Confusion on Amp on the +12 Volt Rail

McNuggz

Commendable
Jan 9, 2017
31
0
1,530
Hello guys, I'm a newbie to power supplies and I'm not sure what the numbers on the power supply sticker I have mean and whether or not I have a bad power supply or not. It's a 220W power supply from some chinese company that I've never heard of before and its from an hp slimline pre-built. From the description it sounds like it's a pretty terrible quality psu, but I don't know for sure since I don't know the +12 volt current rating of it (not sure if I used the correct term there). It has +12Va and +12Vb on it with 8A for a and 16A for b and it says the total of the two is 204W. But since it has +12V a/b I don't know the actual volt current rating in amps it has, and my two main questions to that are:

1. Are the amps combined or are they split and how does that affect the power that goes to my GPU?

2. Besides the 220W, is the power supply terrible and I should get a new one or is the volt current rating sufficient enough to handle my pc with my graphics card? (I'm not planning to upgrade the gpu I have, though I have seen a 750 Ti within an HP compaq with a 240W PSU)

3. Less important but, how much more power does my gpu draw if I increase the core clock by 220 Mhz from 901 Mhz?

My specs are: Pentium G640 (65W), EVGA GT 730 2 GB GDDR5 64-Bit Overclocked +220 Mhz Core +400 Mhz Memory (25W), 6GB DDR3 1066 Mhz RAM (4+2GB), 1 TB 7200 RPM Toshiba HDD, One 80mm or 120mm (not sure which it is) Case Fan, Logitech G302 Deadulus Prime Gaming Mouse, Logitech Speakers, HP Keyboard, Foxconn Joshua-H61-uATX Motherboard and a DVD Burner Drive. I included all the things plugged in too since I'm pretty sure those add additional power to the pc. Additionally I've been using the same PSU with my overclocked GT 730 for a month and a half now and I've had no issues.

Link to the image of my PSU sticker: http://imgur.com/a/kfOQi
 
Solution
Is the 20A requirement a requirement of your GT730? These "requirements" are often fairly conservative.
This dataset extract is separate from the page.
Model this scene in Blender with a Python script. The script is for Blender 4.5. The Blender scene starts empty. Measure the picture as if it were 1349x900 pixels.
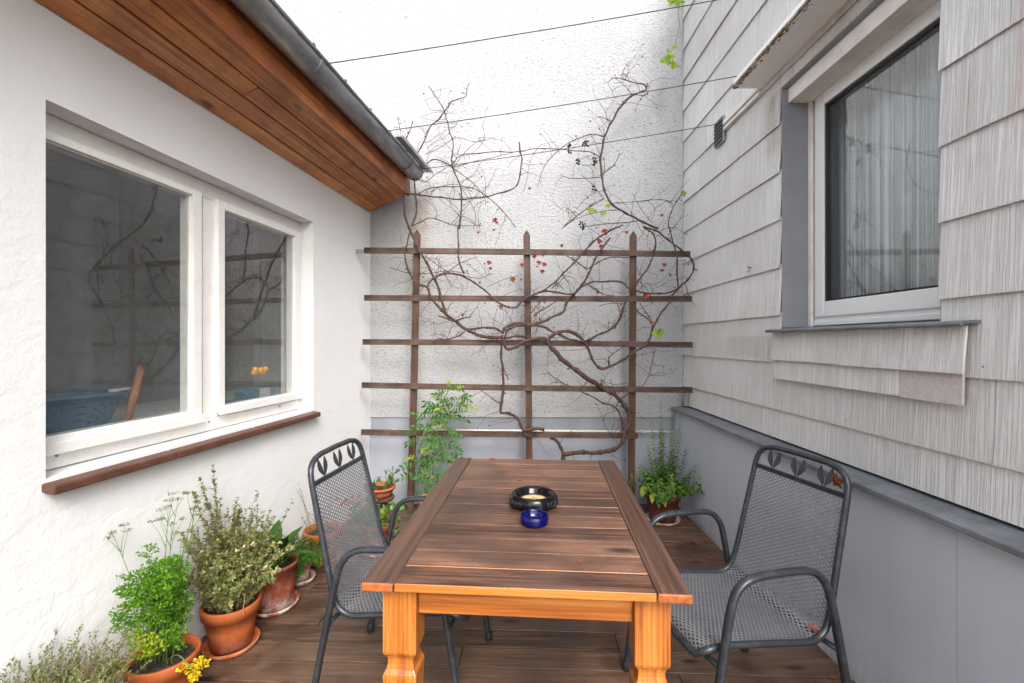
import bpy, bmesh, math, random
from mathutils import Vector, Matrix, noise as mnoise
R = math.radians
rng = random.Random(7)
scene = bpy.context.scene
COL = scene.collection
CAM_Z = 1.42
F = 600.0                       # focal length in pixels of a 1349 px wide picture

def P(px, py, Y):
    """the point Y metres in front of the camera seen at a pixel of the photograph"""
    return Vector(((px - 674.5) / F * Y, Y, CAM_Z - (py - 450) / F * Y))

# ------------------------------------------------------------------ scene tree
def tag(o, label=None, cat=None, group=None, kind=None):
    if label: o['label'] = label
    if cat: o['category'] = cat
    if group: o['group'] = group
    if kind: o['kind'] = kind
    return o

def thing(name, label, cat, loc=(0, 0, 0), rz=0.0, group=None):
    o = bpy.data.objects.new(name, None)
    COL.objects.link(o)
    o.empty_display_size = .1
    o.location = loc
    o.rotation_euler = (0, 0, rz)
    return tag(o, label, cat, group)

def copy_tree(o, parent=None):
    c = o.copy()
    COL.objects.link(c)
    c.parent = parent
    for ch in list(o.children):
        copy_tree(ch, c)
    return c

# ------------------------------------------------------------------ mesh builder
class MB:
    def __init__(s):
        s.v = []; s.f = []; s.mi = []; s.sm = []
    def add(s, verts, faces, mi=0, smooth=False):
        b = len(s.v)
        s.v.extend([tuple(q) for q in verts])
        for f in faces:
            s.f.append(tuple(i + b for i in f)); s.mi.append(mi); s.sm.append(smooth)
    def box(s, x0, x1, y0, y1, z0, z1, mi=0, fm=None):
        v = [(x0,y0,z0),(x1,y0,z0),(x1,y1,z0),(x0,y1,z0),(x0,y0,z1),(x1,y0,z1),(x1,y1,z1),(x0,y1,z1)]
        fs = [(0,3,2,1),(4,5,6,7),(0,1,5,4),(1,2,6,5),(2,3,7,6),(3,0,4,7)]  # bottom top -y +x +y -x
        b = len(s.v); s.v.extend(v)
        for k, f in enumerate(fs):
            s.f.append(tuple(i + b for i in f)); s.mi.append(fm[k] if fm else mi); s.sm.append(False)
    def hexa(s, v, mi=0):
        s.add(v, [(0,3,2,1),(4,5,6,7),(0,1,5,4),(1,2,6,5),(2,3,7,6),(3,0,4,7)], mi)
    def bar(s, p0, p1, w, h, up=(0,0,1), mi=0):
        p0 = Vector(p0); p1 = Vector(p1)
        d = (p1 - p0).normalized(); side = d.cross(Vector(up)).normalized(); u = side.cross(d)
        v = []
        for p in (p0, p1):
            for a, b in ((-1,-1),(1,-1),(1,1),(-1,1)):
                v.append(p + side * (a*w/2) + u * (b*h/2))
        s.add(v, [(0,1,2,3),(7,6,5,4),(0,4,5,1),(1,5,6,2),(2,6,7,3),(3,7,4,0)], mi)
    def tube(s, pts, rad, n=8, mi=0, caps=True, flat=None):
        pts = [Vector(p) for p in pts]
        m = len(pts)
        if not hasattr(rad, '__len__'): rad = [rad] * m
        t0 = (pts[1] - pts[0]).normalized()
        ref = Vector((0,0,1)) if abs(t0.z) < .9 else Vector((1,0,0))
        nrm = t0.cross(ref).normalized()
        vs = []; fs = []
        for i in range(m):
            a = pts[max(i-1,0)]; b = pts[min(i+1,m-1)]
            t = (b - a)
            t = t.normalized() if t.length > 1e-9 else t0
            nrm = (nrm - t * nrm.dot(t))
            nrm = nrm.normalized() if nrm.length > 1e-6 else t.orthogonal().normalized()
            bn = t.cross(nrm)
            for k in range(n):
                a_ = 2*math.pi*k/n
                vs.append(pts[i] + (nrm*math.cos(a_)*(flat or 1) + bn*math.sin(a_)) * rad[i])
        for i in range(m-1):
            for k in range(n):
                k2 = (k+1) % n
                fs.append((i*n+k, i*n+k2, (i+1)*n+k2, (i+1)*n+k))
        if caps:
            fs.append(tuple(range(n))[::-1]); fs.append(tuple((m-1)*n+k for k in range(n)))
        s.add(vs, fs, mi, True)
    def lathe(s, prof, n=32, c=(0,0,0), mi=0, closed=False, smooth=True, flute=None):
        vs = []; fs = []
        m = len(prof)
        for (r, z) in prof:
            for k in range(n):
                a = 2*math.pi*k/n
                rr = r * (flute(a, z) if flute else 1)
                vs.append((c[0]+rr*math.cos(a), c[1]+rr*math.sin(a), c[2]+z))
        for i in range(m-1 if not closed else m):
            j = (i+1) % m
            for k in range(n):
                k2 = (k+1) % n
                fs.append((i*n+k, i*n+k2, j*n+k2, j*n+k))
        s.add(vs, fs, mi, smooth)
        if not closed:
            if prof[0][0] > 1e-4: s.f.append(tuple(len(s.v)-m*n+k for k in range(n))[::-1]); s.mi.append(mi); s.sm.append(False)
            if prof[-1][0] > 1e-4: s.f.append(tuple(len(s.v)-n+k for k in range(n))); s.mi.append(mi); s.sm.append(False)
    def ball(s, c, r, n=10, mi=0, sc=(1,1,1)):
        prof = [(max(r*math.sin(math.pi*i/6),1e-5), -r*math.cos(math.pi*i/6)) for i in range(7)]
        b = len(s.v)
        s.lathe(prof, n, (0,0,0), mi)
        for i in range(b, len(s.v)):
            q = s.v[i]; s.v[i] = (c[0]+q[0]*sc[0], c[1]+q[1]*sc[1], c[2]+q[2]*sc[2])
    def leaf(s, p, d, up, L, W, fold=.25, bend=.2, mi=0, shape=None):
        """a folded, bent leaf blade of 2 x n quads"""
        p = Vector(p); d = Vector(d).normalized()
        side = d.cross(Vector(up))
        side = side.normalized() if side.length > 1e-6 else d.orthogonal().normalized()
        u = side.cross(d).normalized()
        shape = shape or ((0,.02),(.25,.8),(.55,1),(.8,.6),(1,.02))
        vs = []; fs = []
        for (t, w) in shape:
            c = p + d*(L*t) - u*(bend*L*t*t)
            e = W/2*w
            vs += [c - side*e + u*(fold*e), c, c + side*e + u*(fold*e)]
        for i in range(len(shape)-1):
            a = 3*i
            fs += [(a,a+1,a+4,a+3),(a+1,a+2,a+5,a+4)]
        s.add(vs, fs, mi, False)
    def build(s, name, mats, parent=None, bevel=0.0, seg=2, solid=0.0, subsurf=0, smooth_angle=None):
        me = bpy.data.meshes.new(name)
        me.from_pydata(s.v, [], s.f)
        if not isinstance(mats, (list, tuple)): mats = [mats]
        for m in mats: me.materials.append(m)
        me.polygons.foreach_set('material_index', s.mi)
        me.polygons.foreach_set('use_smooth', s.sm)
        me.update()
        o = bpy.data.objects.new(name, me)
        COL.objects.link(o)
        if parent is not None: o.parent = parent
        if solid:
            md = o.modifiers.new('Solid', 'SOLIDIFY'); md.thickness = solid; md.offset = 0
        if bevel:
            md = o.modifiers.new('Bevel', 'BEVEL'); md.width = bevel; md.segments = seg; md.limit_method = 'ANGLE'; md.angle_limit = R(40)
            md.harden_normals = False
        if subsurf:
            md = o.modifiers.new('Sub', 'SUBSURF'); md.levels = subsurf; md.render_levels = subsurf
        return o

def catmull(pts, n=5):
    pts = [Vector(p) for p in pts]
    if len(pts) < 3: 
        return [pts[0].lerp(pts[-1], i/(n)) for i in range(n+1)]
    out = []
    for i in range(len(pts)-1):
        p0 = pts[max(i-1,0)]; p1 = pts[i]; p2 = pts[i+1]; p3 = pts[min(i+2,len(pts)-1)]
        for k in range(n):
            t = k/n
            out.append(.5*((2*p1) + (p2-p0)*t + (2*p0-5*p1+4*p2-p3)*t*t + (3*p1-p0-3*p2+p3)*t**3))
    out.append(pts[-1])
    return out

def grid_wall(mb, xs, zs, hole, y0, y1, mi=0):
    """a wall slab along local x, z with one rectangular hole given as grid cell indices"""
    x0, x1, z0, z1 = hole
    mb.box(xs[0], x0, y0, y1, zs[0], zs[1], mi); mb.box(x1, xs[1], y0, y1, zs[0], zs[1], mi)
    mb.box(x0, x1, y0, y1, zs[0], z0, mi); mb.box(x0, x1, y0, y1, z1, zs[1], mi)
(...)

Often they use worse case scenarios when estimating the GPU + system 12V requirements.

That said OEM's bid out PSU's on lowest cost per unit. That doesn't make quality the highest priority. Most often there is very little overhead in OEM PSU's above the base system requirements. If you aren't experiencing issues yet, you "might" be OK for awhile. However a decent 300W or slightly better might be more advisable.

You have it right there in your explanation. A and B are "separate" rails, A is providing 8A of current, and B is providing 16A of current. It means that it can supply up to 8A of current on A "or" up to 16A of current on B. It can't supply the total 24A as that would be 288W (Voltage X Current) which isn't possible. It can provide "up" to a total of 17A on the two rails as long as rail A doesn't exceed 8A. To further obfuscate things is the total power the 12V can supply your system drops as you increase the load on 3.3V and 5V rails. So if you are say supplying 20W total from those two rails, then the PSU can only supply 190W max on the 12V rails. Fortunately most systems draw most of it's power from the 12V rail.
 


Thank you for the fast response. If I understand correctly, the most it can provide is 17A on the +12V but I'm wondering if that's enough if the minimum PSU requirement is 20A on the +12V.
 
Is the 20A requirement a requirement of your GT730? These "requirements" are often fairly conservative. Often they use worse case scenarios when estimating the GPU + system 12V requirements.

That said OEM's bid out PSU's on lowest cost per unit. That doesn't make quality the highest priority. Most often there is very little overhead in OEM PSU's above the base system requirements. If you aren't experiencing issues yet, you "might" be OK for awhile. However a decent 300W or slightly better might be more advisable.